This has led the Prey Lang Community Network (PLCN) to regularly protest against the operations of Think Biotech, contending that the company is conducting its operations without any consultations with affected communities. The four activists had been collecting information about alleged illegal logging by Think Biotech. The authorities confiscated the information when they arrested the activists.

In February, the PLCN claimed the Prey Lang forest had lost 41,758 hectares – approximately 10 percent of the forest – to deforestation between 2001 and 2018. It said that 4,536 hectares were lost in 2018 alone.
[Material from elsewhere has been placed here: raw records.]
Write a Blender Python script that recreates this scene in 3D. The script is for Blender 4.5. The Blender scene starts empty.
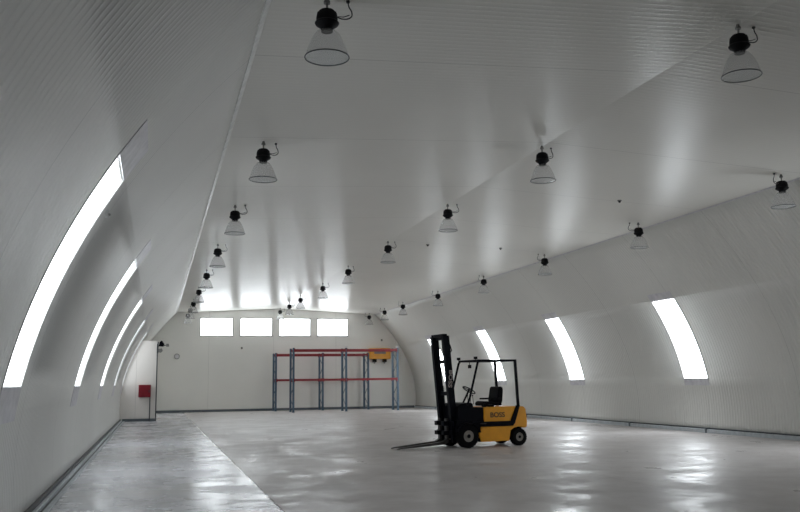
import bpy, bmesh, math, random
from mathutils import Vector, Matrix
random.seed(4)
PI = math.pi
SC = bpy.context.scene
COL = SC.collection
CX = 6.7                      # middle of the hall
Y0, Y1 = -14.0, 48.82          # front and back of the hall
ZS, ZR = 5.46, 5.74           # eaves seam and ridge heights


def hw(z):                    # half width of the arched side walls
    return 8.083 + .1073 * z - .10121 * z * z


def hwd(z):
    return .1073 - .20242 * z


def ceil_z(x):
    return ZR - (ZR - ZS) * abs(x - CX) / hw(ZS)


# ------------------------------------------------------------------ materials
def mat(name, color, rough=.5, metal=0., spec=.5, coat=0., build=None):
    m = bpy.data.materials.new(name)
    m.use_nodes = True
    nt = m.node_tree
    b = nt.nodes['Principled BSDF']
    b.inputs['Base Color'].default_value = (*color, 1)
    b.inputs['Roughness'].default_value = rough
    b.inputs['Metallic'].default_value = metal
    b.inputs['Specular IOR Level'].default_value = spec
    b.inputs['Coat Weight'].default_value = coat
    if build:
        build(nt, b)
    return m


def nd(nt, typ, **kw):
    n = nt.nodes.new(typ)
    for k, v in kw.items():
        setattr(n, k, v)
    return n


def mth(nt, op, a, b=None, c=None):
    n = nt.nodes.new('ShaderNodeMath')
    n.operation = op
    for i, v in enumerate((a, b, c)):
        if v is None:
            continue
        if isinstance(v, (int, float)):
            n.inputs[i].default_value = v
        else:
            nt.links.new(v, n.inputs[i])
    return n.outputs[0]


def noise(nt, vec, scale, detail=3, rough=.5, sc3=None):
    if sc3:
        mp = nt.nodes.new('ShaderNodeMapping')
        mp.inputs['Scale'].default_value = sc3
        nt.links.new(vec, mp.inputs['Vector'])
        vec = mp.outputs[0]
    n = nt.nodes.new('ShaderNodeTexNoise')
    n.inputs['Scale'].default_value = scale
    n.inputs['Detail'].default_value = detail
    n.inputs['Roughness'].default_value = rough
    nt.links.new(vec, n.inputs['Vector'])
    return n.outputs['Fac']


def ramp(nt, fac, stops):
    r = nt.nodes.new('ShaderNodeValToRGB')
    el = r.color_ramp.elements
    el[0].position, el[0].color = stops[0][0], (*stops[0][1], 1)
    el[1].position, el[1].color = stops[-1][0], (*stops[-1][1], 1)
    for p, c in stops[1:-1]:
        e = el.new(p)
        e.color = (*c, 1)
    nt.links.new(fac, r.inputs[0])
    return r.outputs[0]


def rmap(nt, v, a, b, c, d):
    n = nt.nodes.new('ShaderNodeMapRange')
    for i, x in enumerate((a, b, c, d)):
        n.inputs[i + 1].default_value = x
    nt.links.new(v, n.inputs[0])
    return n.outputs[0]


def panel(base, axis, rib=.11, rdist=.0032, rough=.24, tint=.05, dents=.012, vary=.05):
    """ribbed painted sheet-metal panels: fine ribs, a joint every few metres"""
    def f(nt, b):
        tc = nt.nodes.new('ShaderNodeTexCoord')
        sep = nt.nodes.new('ShaderNodeSeparateXYZ')
        nt.links.new(tc.outputs['Object'], sep.inputs[0])
        s = sep.outputs[axis]
        ribs = mth(nt, 'SINE', mth(nt, 'MULTIPLY', s, 2 * PI / rib))
        ribs = mth(nt, 'POWER', mth(nt, 'MULTIPLY_ADD', ribs, .5, .5), 3.0)
        fr = mth(nt, 'FRACT', mth(nt, 'MULTIPLY_ADD', s, 1 / 3.6, 100.22))
        joint = mth(nt, 'LESS_THAN', fr, .003)
        dent = noise(nt, tc.outputs['Object'], .55, 2)
        h = mth(nt, 'ADD', mth(nt, 'MULTIPLY', ribs, rdist), mth(nt, 'MULTIPLY', dent, dents))
        bp = nt.nodes.new('ShaderNodeBump')
        bp.inputs['Strength'].default_value = 1
        bp.inputs['Distance'].default_value = 1
        nt.links.new(h, bp.inputs['Height'])
        nt.links.new(bp.outputs[0], b.inputs['Normal'])
        n1 = noise(nt, tc.outputs['Object'], .4, 4)
        lo = tuple(c * (1 - tint) for c in base)
        c = ramp(nt, n1, [(.3, lo), (.7, base)])
        mx = nt.nodes.new('ShaderNodeMix')
        mx.data_type = 'RGBA'
        nt.links.new(joint, mx.inputs[0])
        nt.links.new(c, mx.inputs[6])
        mx.inputs[7].default_value = (*[x * .6 for x in base], 1)
        nt.links.new(mx.outputs[2], b.inputs['Base Color'])
        nt.links.new(rmap(nt, noise(nt, tc.outputs['Object'], 1.3, 3), .3, .7, rough - vary * .6, rough + vary), b.inputs['Roughness'])
    return f


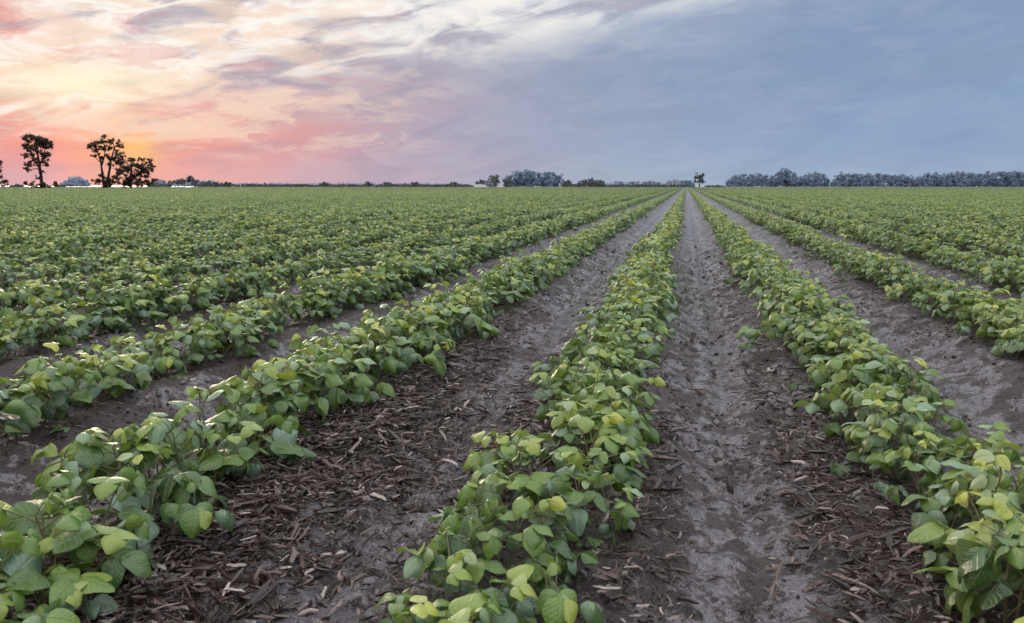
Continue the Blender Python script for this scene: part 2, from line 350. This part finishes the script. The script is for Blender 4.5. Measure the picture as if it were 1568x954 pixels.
for i in range(NV):
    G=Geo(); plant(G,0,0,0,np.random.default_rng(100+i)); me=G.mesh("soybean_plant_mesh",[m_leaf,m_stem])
    cp.objects.link(bpy.data.objects.new("soybean_plant_%02d"%i,me))
pts=[];rot=[];scl=[]
for kx in range(-32,20):
    xr=XA+kx*SP; y=0.35
    while y<YN:
        nearr=(y<8 and abs(xr)<5)
        if -1.08*y-3.5<xr<0.5*y+3.5:
            wob=0.06*(float(vn(np.array(y*0.6+kx*31.7),np.array(kx*3.3),5))-0.5)
            sden=0.82+0.34*float(vn(np.array(y*1.3+kx*11.3),np.array(kx*7.7),9))
            x=xr+wob+rng.normal(0,0.064 if nearr else 0.050)
            if rng.random()>0.03:
                off=abs(x-xr-wob)/0.15
                pts.append((x,y)); rot.append((rng.normal(0,0.10),rng.normal(0,0.10)+0.30*np.clip((x-xr-wob)/0.15,-1,1),rng.uniform(-0.6,0.6)))
                s=sden*rng.uniform(0.84,1.12); scl.append((s*1.03,s*1.03,s*rng.uniform(0.88,1.06)*(1-0.18*min(off,1))))
        y+=rng.uniform(0.030,0.060) if nearr else rng.uniform(0.042,0.078)
pts=np.array(pts); pz=ground_h(pts[:,0],pts[:,1])
gn_scatter("soybean_row_plants",np.column_stack([pts,pz]),rot,scl,rng.integers(0,NV,len(pts)),cp)
ct=bpy.data.collections.new("soybean_row_tiles"); NT=5; NR=8; TL=8.0
for i in range(NT):
    G=Geo(); rg=np.random.default_rng(500+i)
    for r in range(NR):
        xr=(r-(NR-1)/2)*SP; y=-TL/2
        while y<TL/2:
            plant(G,xr+rg.normal(0,0.040),y,0.075,rg,hi=False,scale=(0.82+0.34*float(vn(np.array(y*1.3),np.array(r*5.3+i),9)))*rg.uniform(0.85,1.10)*0.98)
            y+=rg.uniform(0.06,0.105)
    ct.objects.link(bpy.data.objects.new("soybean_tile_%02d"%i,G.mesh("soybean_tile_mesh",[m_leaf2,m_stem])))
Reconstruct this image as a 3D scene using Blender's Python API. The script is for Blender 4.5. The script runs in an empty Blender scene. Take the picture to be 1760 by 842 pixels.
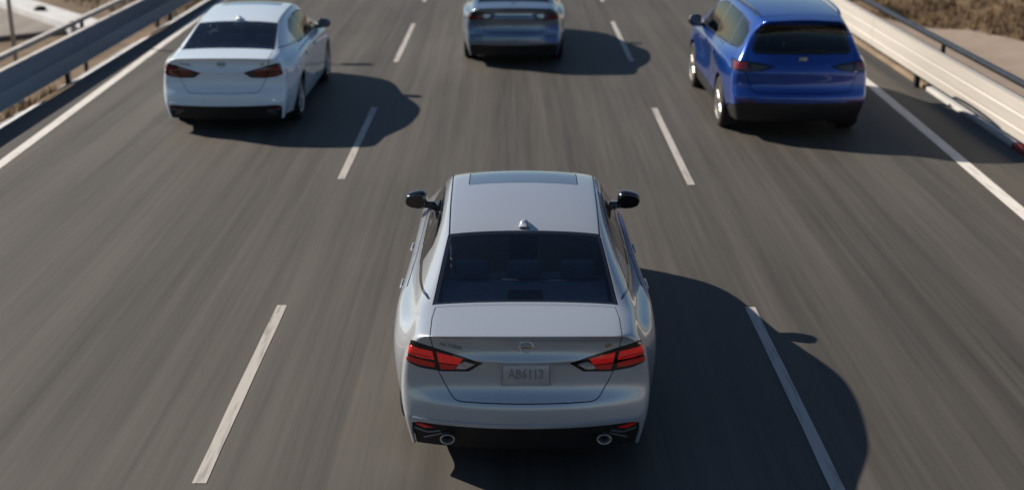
import bpy, bmesh, math, random
import numpy as np
from mathutils import Vector, Matrix
from mathutils.bvhtree import BVHTree

S = bpy.context.scene
C = S.collection
random.seed(7)
RNG = np.random.default_rng(11)

# ------------------------------------------------------------------ camera, sky, sun
CAM_H, FOC, PITCH = 4.417, 2196.0, math.atan(741 / 2196.0)
cam_d = bpy.data.cameras.new('camera')
cam = bpy.data.objects.new('camera', cam_d)
C.objects.link(cam)
cam.location = (0, 0, CAM_H)
cam.rotation_euler = (math.pi / 2 - PITCH, 0, 0)
cam_d.sensor_width = 36.0
cam_d.lens = FOC / 1760 * 36.0
cam_d.clip_end = 5000
cam_d.dof.use_dof = True
cam_d.dof.focus_distance = 9.7
cam_d.dof.aperture_fstop = 1.05
S.camera = cam

SUN_DIR = Vector((1.42, -0.76, -1.0)).normalized()          # the way the light travels
elev = math.asin(-SUN_DIR.z)
azim = math.atan2(-SUN_DIR.x, -SUN_DIR.y)                     # from +Y towards +X
W = bpy.data.worlds.new('World')
S.world = W
W.use_nodes = True
wn = W.node_tree
sky = wn.nodes.new('ShaderNodeTexSky')
sky.sky_type = 'NISHITA'
sky.sun_disc = False
sky.sun_elevation = elev
sky.sun_rotation = azim
sky.air_density = 1.0
sky.dust_density = 0.2
sky.ozone_density = 2.5
wn.nodes['Background'].inputs['Strength'].default_value = 0.05
wn.links.new(sky.outputs[0], wn.nodes['Background'].inputs['Color'])
sun_d = bpy.data.lights.new('sun', 'SUN')
sun_d.energy = 5.0
sun_d.angle = math.radians(0.55)
sun_d.color = (1.0, 0.89, 0.76)
sun = bpy.data.objects.new('sun', sun_d)
C.objects.link(sun)
sun.rotation_euler = SUN_DIR.to_track_quat('-Z', 'Y').to_euler()
S.view_settings.view_transform = 'Standard'
S.view_settings.look = 'None'
S.view_settings.exposure = 0.5
S.view_settings.gamma = 1.0
S.view_settings.use_curve_mapping = False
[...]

Neth Pheaktra, the spokesperson for the Environment Ministry, denied the allegations, claiming the report was “polluting information,” “politically motivated,” and “untrue.” He claimed the PLCN was not registered with the Interior Ministry, similar to the accusation against the CHRTF.

The Prey Lang Wildlife Sanctuary, designated as such in 2016, spans the provinces of Kratie, Stung Treng, Kampong Thom, and Preah Vihear, and covers 431,683 hectares.

In late February, the Environment Ministry deployed armed rangers to prevent hundreds of community members, monks, and environmental activists from entering parts of the Prey Lang’s protected forest area for an annual tree-blessing ceremony.

“The authorities should be grateful to activists trying to protect Cambodia’s remaining forests instead of throwing up roadblocks to their activities,” Robertson said. “Donors and others invested in protecting Cambodia’s environment should call on the government to hold officials and companies breaking the law to account and support the brave environmental activists who may be the difference between a protected forest and a wasteland.”